February 16, 2015

Sail the Five Cs, steer through the storms

Sorry, Persian and Arabian. It's nothing personal.

At speech camp, they taught us to illustrate our points using The Five Cs:

1.   Character and context
2.   Conflict
3.   Choice
4.   Consequence
5.   Conclusion


For example,

1.   It's 1992, and President George H.W. Bush is running for re-election against Governor Bill Clinton.
2.   Many undecided voters think Bush is old and out-of-touch, and he's trailing behind Clinton, the good-ol'-boy from Arkansas.
3.   Bush decides to stage a campaign visit to a supermarket so that voters will see him as an ordinary man. All goes well as he walks through the store, greeting employees. When shaking hands with the cashiers, however...
4.   Bush marvels at the red laser-beam barcode scanners, and he praises American innovation. He doesn't know that barcode scanners have been ubiquitous at checkout counters for at least 10 years. To undecided voters, the gaff confirms that President Bush is out-of-touch, and he falls further behind in the polls. Clinton will become the next president of the United States.

"And what is this electronic abacus you have here?"

5.   Don't try to be someone you're not; prepare yourself before facing a challenge outside your comfort zone; go to a grocery store at least once a decade.

The fifth C is the take-home lesson and not a part of the story, but the first four Cs are essential. Imagine this story without the second and third Cs.

1.   It's 1992, and President George H.W. Bush is running for re-election against Governor of Arkansas, Bill Clinton.
4.   Undecided voters think that President Bush is old and out-of-touch, and he's behind in the polls. Clinton becomes the next president of the United States.
5.   Well, you can't win 'em all.

Lacking conflict and choice, this is just a summary of events punctuated with a sigh. Anyone hearing this "story" will probably punctuate it themselves with a yawn.

If we face it, conflict gifts us with choice, and that gives life to our own stories. Conflict sounds scary, but talking around it makes for a life full of sighs and yawns.

Conflict *gasp!* challenges past choices. Consider mid-19th-century Siam. Before the king from The King and I supposedly danced and romanced with his British governess, he courted the British Empire.

I think this is way more romantic.

King Mongkut's predecessor, Rama III, spent his reign set against the West and its rising influence in the lands around his kingdom. On his deathbed, he warned: "There will be no more wars with Vietnam and Burma. We will have them only with the West." When Mongkut acceded to the throne, the type of neighboring conflicts which plagued his paranoid-but-prescient predecessor had not died down.

The Taiping Rebellion was spreading across southern China; Hong Kong was now a British colony and in a lull between opium wars; The US had sailed warships into Tokyo and demanded Japan open for business after two centuries of seclusion.
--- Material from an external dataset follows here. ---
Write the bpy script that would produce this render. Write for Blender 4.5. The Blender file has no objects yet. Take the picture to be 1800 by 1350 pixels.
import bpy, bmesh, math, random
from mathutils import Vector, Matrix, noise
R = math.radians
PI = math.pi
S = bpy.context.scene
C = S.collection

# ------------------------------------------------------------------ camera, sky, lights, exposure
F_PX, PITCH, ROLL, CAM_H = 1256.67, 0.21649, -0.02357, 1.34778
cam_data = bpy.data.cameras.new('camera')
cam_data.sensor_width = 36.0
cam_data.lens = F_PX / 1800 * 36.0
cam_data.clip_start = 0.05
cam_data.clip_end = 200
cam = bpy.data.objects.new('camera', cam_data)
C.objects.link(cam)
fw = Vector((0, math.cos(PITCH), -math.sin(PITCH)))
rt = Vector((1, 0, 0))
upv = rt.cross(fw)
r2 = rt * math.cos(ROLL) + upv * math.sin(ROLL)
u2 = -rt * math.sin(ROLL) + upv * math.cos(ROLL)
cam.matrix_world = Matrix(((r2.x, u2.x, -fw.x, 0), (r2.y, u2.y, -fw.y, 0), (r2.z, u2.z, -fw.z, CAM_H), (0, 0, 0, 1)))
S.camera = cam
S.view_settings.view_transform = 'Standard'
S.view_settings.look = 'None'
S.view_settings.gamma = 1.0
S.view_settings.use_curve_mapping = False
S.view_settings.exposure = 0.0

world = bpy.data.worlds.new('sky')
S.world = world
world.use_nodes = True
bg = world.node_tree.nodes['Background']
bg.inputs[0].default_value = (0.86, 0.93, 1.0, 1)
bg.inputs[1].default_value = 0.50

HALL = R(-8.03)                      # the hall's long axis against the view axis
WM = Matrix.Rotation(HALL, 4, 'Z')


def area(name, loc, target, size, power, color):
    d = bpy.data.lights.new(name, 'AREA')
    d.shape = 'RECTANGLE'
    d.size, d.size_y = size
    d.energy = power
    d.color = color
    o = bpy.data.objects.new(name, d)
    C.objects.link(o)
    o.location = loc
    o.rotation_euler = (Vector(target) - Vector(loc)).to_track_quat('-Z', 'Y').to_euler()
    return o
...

Mongkut lifted the ban on opium in 1852 and signed a monumental treaty with the British in 1855. He stopped avoiding change like the king before him had. He recognized the moment of conflict around him and chose to do something new. Historiography has judged this variously, but there were no wars with the West in the way Rama III predicted. Siam was no-one's colony.

For those who aren't kings or emperors, any choice is still empowering. Take, for instance, the best-dressed of Brazzaville: the sapeurs, clept after La Sape: "Society for the Advancement of Elegant People".

Hector Madiavilla/Splash/Corbis
"The white man may have invented clothes, but we turned it into an art." – 'King' Kester Emeneya

The Republic of the Congo is war-torn and depressed, but citizens put their pants on one leg at a time like everyone else. If you were getting up to earn your $10 for the day, which pants would you choose to put on? Armani or Gucci? I'd wear Seattle Seahawks Super Bowl XLIX Champions sweatpants, but I don't face the challenge of daily life in Republic of Congo, and that's not ironic fashion in Brazzaville. One sapeur explains: "Even if I don't have money in my pocket, I only need to wear a suit and tie to feel really at ease." These men choose to pay an arm and a leg to dress like they do, figuratively, and their days are brighter.

When you face conflict and choose a way to deal with it, the consequences of that choice comprise the lived experience that supports your conclusions. The stories we tell ourselves form our future, and there's no life in a story with just three C's.

The assumption behind all the action, the first C, is that one character enacts a story, but we're never the only character. Although we all have to answer for our own actions, we don't have to enter conflicts alone, and we don't have to make decisions by ourselves. Reckoning your actions with who's above you and who's beside you, however, is not something they teach you at speech camp.